Charlie Brooks, writing in the respected British paper, The Telegraph, links population control to climate change: “The real ‘elephant at the summit,’ however, is population growth. In spite of it being the core cause of climate change, everyone is running a mile from having a serious, frank discussion on how it can be halted. True, it's a sensitive subject, but it will be impossible to feed an expanding population while reducing the impact on the environment. And if this problem is not confronted, all those hours spent agonising over reducing greenhouse gases and setting carbon emission levels will have been superfluous.”
China has for more than thirty years been engaged in a ruthless campaign of forced abortions. Beijing’s one-child policy, were it to be enforced world wide, would lead not only to totalitarianism and massive human rights violations, it would lead to infanticide, as well.
Women in China are forced to register with population “cadres” and report their menstrual cycles.
Doesn’t it seem strange that after thirty years of such inhumanity, China is still one of the world’s leading polluters? They had to close down their factories for two weeks in the vicinity of Beijing just to hold the Olympics. They wanted the people in the stands to be able to see the runners.
Could Americans ever be forced under such an inhuman regime? Is this what Global Warming alarmism leads to?
As the President returns to American soil, Global Warming and his massive health care takeover must be foremost on his mind. I have a modest proposal. There is one thing we could do that would make a small contribution to lowering temperatures: We could bury, not burn, the bodies of unborn children who have been aborted under Mr. Obama’s health care takeover. Currently, the practice is to incinerate the hundreds of thousands of bodies cruelly of those denied the right to life.
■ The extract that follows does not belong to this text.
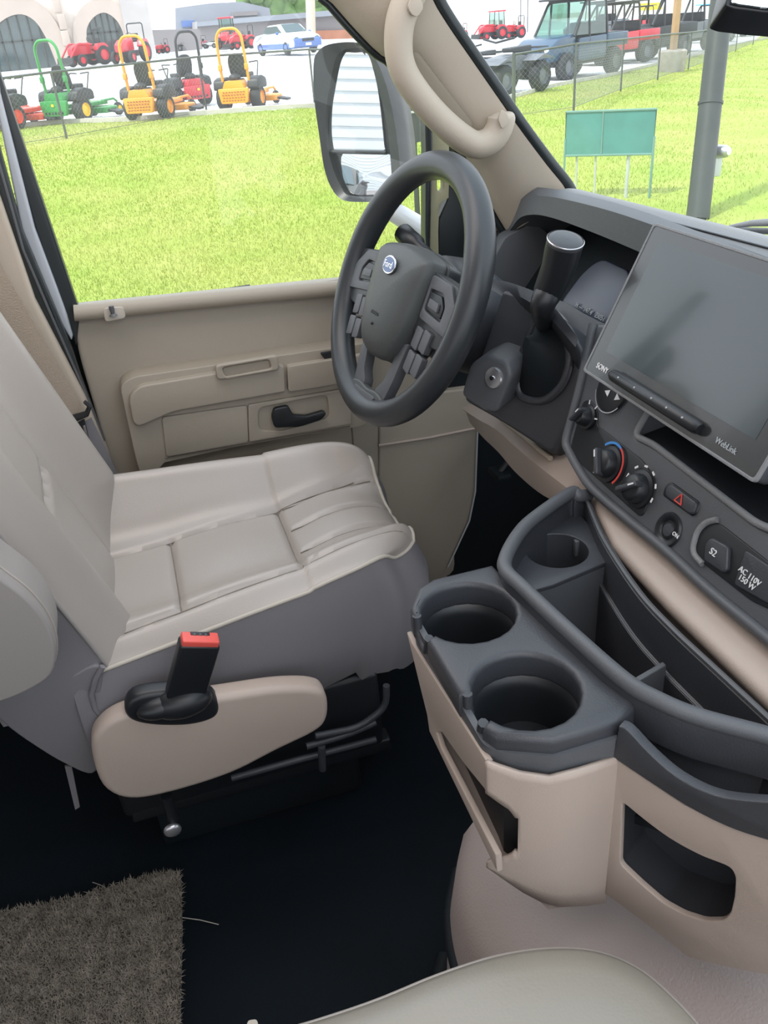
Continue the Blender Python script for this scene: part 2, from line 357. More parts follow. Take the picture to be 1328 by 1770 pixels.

If we really seek “common ground” on this contentious question, we might start by giving the unborn children a decent burial. Liberal writer Naomi Wolf has written movingly of the “baby furies” that she felt were pursuing her after her abortion. She noted that in Japan, there are touching ceremonies of little paper boats with candles floated down slow-moving rivers. These ceremonies are designed to help women cope with this most terrible of choices.
Part of the terrible contentiousness of this question is the unwillingness of most liberals even to concede that the unborn child is a child. In 1983, the U.S. Supreme Court struck down the pro-life ordinances enacted by the City of Akron. I had strongly supported those ordinances. But City of Akron was largely overruled by Planned Parenthood v. Casey.
We know this much about federal funding for abortion: when they they are free, there are a lot more abortions. President Obama has said he hopes to reduce abortions, but his plan to fully fund them will inevitably lead to more. Pro-choice groups estimate as many as 300,000 more abortions a year were done when they were federally funded.
By requiring these abortion centers—these modern-day tophets--around our country to bury, not burn, the bodies of their victims, we could literally lower the temperatures. Facing the truth about abortion is the first step to resolving this deeply divisive question.
And banking the fires of the crematoria would be a first step toward peace on earth.